My lips are sealed, but you can't stop me from smirking.

colon, hyphen, Unicode ɟ (Latin small letter dotless j with bar — voiced palatal stop)

I am screaming so loudly that you can see my uvula quite plainly

colon, hyphen, Unicode ʚ (Latin small letter closed epsilon — lower-mid front rounded vowel)

I'm keeping an eye on you, buddy.

Unicode ʘ (Latin letter bilabial click), hyphen, close parenthesis

I'll create more in the days to come. In the meantime... ʘ-)

Saturday, July 14, 2007

The Order of the Phoenix

We went to see Harry Potter and the Order of the Phoenix this afternoon. If you have read the books, I can tell you that it's a bit like shifting without the clutch. Whaaa!
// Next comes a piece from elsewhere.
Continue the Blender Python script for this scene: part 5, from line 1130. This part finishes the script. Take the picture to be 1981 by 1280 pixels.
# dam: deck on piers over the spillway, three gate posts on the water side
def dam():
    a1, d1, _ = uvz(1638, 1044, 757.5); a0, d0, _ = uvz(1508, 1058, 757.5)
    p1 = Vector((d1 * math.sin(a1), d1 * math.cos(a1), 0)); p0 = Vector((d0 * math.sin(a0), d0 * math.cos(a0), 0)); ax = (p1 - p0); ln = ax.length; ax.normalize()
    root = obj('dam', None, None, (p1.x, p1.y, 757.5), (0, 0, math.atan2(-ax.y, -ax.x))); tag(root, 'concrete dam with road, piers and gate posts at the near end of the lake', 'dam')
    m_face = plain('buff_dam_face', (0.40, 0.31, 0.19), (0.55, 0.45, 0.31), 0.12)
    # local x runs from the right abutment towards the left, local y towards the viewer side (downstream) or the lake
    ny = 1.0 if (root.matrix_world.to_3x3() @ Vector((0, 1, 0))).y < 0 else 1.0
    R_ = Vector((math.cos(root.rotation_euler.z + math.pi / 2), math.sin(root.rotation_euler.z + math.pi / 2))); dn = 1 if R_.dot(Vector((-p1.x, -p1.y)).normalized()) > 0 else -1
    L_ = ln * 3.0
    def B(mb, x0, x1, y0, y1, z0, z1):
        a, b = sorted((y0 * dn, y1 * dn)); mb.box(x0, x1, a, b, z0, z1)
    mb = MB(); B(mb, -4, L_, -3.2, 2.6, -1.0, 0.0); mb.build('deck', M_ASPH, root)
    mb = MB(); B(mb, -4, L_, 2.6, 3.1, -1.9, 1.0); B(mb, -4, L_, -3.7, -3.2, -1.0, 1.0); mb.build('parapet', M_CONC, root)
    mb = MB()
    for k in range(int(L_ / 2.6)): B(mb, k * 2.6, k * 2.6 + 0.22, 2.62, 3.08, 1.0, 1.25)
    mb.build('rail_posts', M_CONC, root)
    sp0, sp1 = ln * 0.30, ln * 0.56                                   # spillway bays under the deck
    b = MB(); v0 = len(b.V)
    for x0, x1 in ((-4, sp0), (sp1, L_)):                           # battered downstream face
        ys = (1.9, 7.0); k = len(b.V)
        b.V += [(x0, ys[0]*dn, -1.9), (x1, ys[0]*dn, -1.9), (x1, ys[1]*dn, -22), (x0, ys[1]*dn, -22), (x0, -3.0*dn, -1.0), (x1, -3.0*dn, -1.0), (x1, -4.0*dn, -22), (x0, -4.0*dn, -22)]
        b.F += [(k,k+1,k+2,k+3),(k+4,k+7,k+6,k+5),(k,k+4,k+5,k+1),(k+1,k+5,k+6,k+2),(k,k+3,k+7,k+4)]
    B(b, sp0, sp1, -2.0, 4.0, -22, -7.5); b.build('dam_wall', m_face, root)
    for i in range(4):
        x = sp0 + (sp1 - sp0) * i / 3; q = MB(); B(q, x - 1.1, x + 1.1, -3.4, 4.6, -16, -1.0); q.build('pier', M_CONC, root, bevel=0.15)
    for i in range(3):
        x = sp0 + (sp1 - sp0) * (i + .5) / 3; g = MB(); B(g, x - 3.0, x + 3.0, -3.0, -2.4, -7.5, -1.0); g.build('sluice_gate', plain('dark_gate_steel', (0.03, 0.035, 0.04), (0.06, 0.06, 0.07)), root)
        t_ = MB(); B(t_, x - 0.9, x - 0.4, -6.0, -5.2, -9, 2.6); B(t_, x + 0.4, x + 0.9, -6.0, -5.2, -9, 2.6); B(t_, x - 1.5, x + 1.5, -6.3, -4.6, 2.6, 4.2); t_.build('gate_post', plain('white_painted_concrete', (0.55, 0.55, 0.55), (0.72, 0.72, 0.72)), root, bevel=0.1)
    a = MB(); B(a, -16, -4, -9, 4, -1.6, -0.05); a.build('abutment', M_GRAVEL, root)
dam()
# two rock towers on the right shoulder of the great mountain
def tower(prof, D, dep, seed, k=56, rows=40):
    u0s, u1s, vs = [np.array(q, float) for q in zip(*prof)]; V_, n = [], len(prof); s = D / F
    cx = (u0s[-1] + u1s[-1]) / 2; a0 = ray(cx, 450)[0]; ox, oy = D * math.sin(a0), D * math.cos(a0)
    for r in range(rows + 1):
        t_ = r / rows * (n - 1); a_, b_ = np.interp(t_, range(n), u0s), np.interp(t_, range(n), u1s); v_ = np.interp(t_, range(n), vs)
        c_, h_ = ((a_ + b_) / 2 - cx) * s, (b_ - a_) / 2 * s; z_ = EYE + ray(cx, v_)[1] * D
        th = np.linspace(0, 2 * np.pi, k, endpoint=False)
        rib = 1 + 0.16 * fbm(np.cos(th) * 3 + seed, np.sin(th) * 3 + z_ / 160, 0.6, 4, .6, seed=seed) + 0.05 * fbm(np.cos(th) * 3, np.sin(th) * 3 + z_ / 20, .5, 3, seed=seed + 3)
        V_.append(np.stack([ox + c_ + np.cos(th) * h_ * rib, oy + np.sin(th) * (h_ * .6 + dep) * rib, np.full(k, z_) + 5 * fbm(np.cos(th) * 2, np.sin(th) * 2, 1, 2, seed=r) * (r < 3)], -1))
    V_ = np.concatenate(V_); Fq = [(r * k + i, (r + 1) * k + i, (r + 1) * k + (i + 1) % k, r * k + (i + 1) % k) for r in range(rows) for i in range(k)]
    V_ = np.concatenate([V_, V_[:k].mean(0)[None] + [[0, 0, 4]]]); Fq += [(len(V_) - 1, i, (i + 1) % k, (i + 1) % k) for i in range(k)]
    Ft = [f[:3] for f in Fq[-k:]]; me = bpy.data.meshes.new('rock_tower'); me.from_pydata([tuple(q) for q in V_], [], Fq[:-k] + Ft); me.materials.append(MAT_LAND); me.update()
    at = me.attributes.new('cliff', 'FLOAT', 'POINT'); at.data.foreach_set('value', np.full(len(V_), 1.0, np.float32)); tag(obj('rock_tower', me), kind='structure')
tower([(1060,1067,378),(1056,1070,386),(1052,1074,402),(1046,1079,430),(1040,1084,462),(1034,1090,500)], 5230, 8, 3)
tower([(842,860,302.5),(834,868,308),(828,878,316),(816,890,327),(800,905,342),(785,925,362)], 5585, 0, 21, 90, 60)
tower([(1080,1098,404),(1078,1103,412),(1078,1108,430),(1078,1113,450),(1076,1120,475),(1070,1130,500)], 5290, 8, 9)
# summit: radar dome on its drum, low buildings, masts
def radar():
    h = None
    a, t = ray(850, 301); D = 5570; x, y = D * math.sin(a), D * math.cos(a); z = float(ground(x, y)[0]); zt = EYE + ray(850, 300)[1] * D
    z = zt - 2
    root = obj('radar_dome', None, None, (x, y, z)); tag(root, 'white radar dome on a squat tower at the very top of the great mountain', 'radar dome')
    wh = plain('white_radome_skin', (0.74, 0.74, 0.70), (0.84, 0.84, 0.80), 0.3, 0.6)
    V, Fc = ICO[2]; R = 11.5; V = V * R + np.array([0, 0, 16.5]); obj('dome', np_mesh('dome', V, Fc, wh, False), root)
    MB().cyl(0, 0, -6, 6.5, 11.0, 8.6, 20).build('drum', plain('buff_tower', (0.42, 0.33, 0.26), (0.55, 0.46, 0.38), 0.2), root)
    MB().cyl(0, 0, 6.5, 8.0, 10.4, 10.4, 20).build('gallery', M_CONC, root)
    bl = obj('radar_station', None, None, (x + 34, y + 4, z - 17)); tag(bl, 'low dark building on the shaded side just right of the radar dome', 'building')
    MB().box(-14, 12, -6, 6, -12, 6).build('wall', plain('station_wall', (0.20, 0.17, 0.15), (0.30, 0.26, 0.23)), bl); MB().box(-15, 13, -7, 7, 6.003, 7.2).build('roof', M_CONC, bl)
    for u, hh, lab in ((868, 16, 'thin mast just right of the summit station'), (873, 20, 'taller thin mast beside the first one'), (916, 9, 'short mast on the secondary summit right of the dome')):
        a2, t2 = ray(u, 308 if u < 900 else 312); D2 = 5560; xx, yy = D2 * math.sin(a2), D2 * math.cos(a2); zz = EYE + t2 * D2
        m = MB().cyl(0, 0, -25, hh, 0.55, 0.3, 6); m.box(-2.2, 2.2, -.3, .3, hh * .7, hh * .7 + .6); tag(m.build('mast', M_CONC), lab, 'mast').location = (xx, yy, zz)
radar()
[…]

We're moving! Eeee! We're stopping! Whoa! We're done! If you haven't read the books, you'd probably remark that it was "smartly paced, but a lot wasn't explained." Basically, you've got the longest book in the series condensed into the shortest movie in the series, and that means a lot of things got left out. Luna Lovegood and Prof. Umbridge got the most character development, being new; everyone else pretty much just showed up and did their thing, fast. To the movie's credit, though, there were certain parts I thought better the book: Meeting Grawp (jingle, jingle), and the way the rest of the DA escaped from Umbridge's office — much more realistic, and clever, in my mind. By contrast, the Weasley twins' flight was a bit of a letdown, compared to the triumphant exit in the book, and Rowling's depiction of Love as an overwhelming, almost physical force is replaced with some sappy pop psychology drivel. Otherwise, a pretty good flick.

Now, one week until Book 7....

Thursday, July 12, 2007

What kind of sucker...

Good thing I'm not known for drinking margaritas.

One of my co-workers dropped by my desk, and said he's come across these lollipops at a friend's house, and thought of me. He gave me a choice between the jalapeño and and the chili pepper, and, since I've yet to try a jalapeño candy that I've liked, I chose the chili pepper lollipop.

Not bad, really. The clear part tasted like cinnamon, and the pepper was definitely real.

Dave went on to tell me that they had other flavors, ones that included other real items in them, like green apple flavor... with a worm. Or, inexplicably, vodka flavored (vodka has a flavor?) with a scorpion in it. I'm at a bit of a loss to explain the scorpion, although I suppose that vodka is more-or-less associated with Russia, and places like China serve fried scorpions, so maybe there's some Sino-Russian overlap there.

I was curious about how the, uh, ingredients were prepared, so I sent off an email to the company. The reply was sitting in my in-box this morning:

Hello Andy,
Thank you for your interest in Hotlix. Hotlix raises all there insect's for food products. They are cooked and processed and safe to eat. We have to go by all State & Federal regulations that any food manufacture would. Try the Scorpion Suckers, they are the most popular. I prefer the Cheddar Cheese Larvets.
Best Regards,
Kathy Mitchell

We live in such a wonderfully weird world.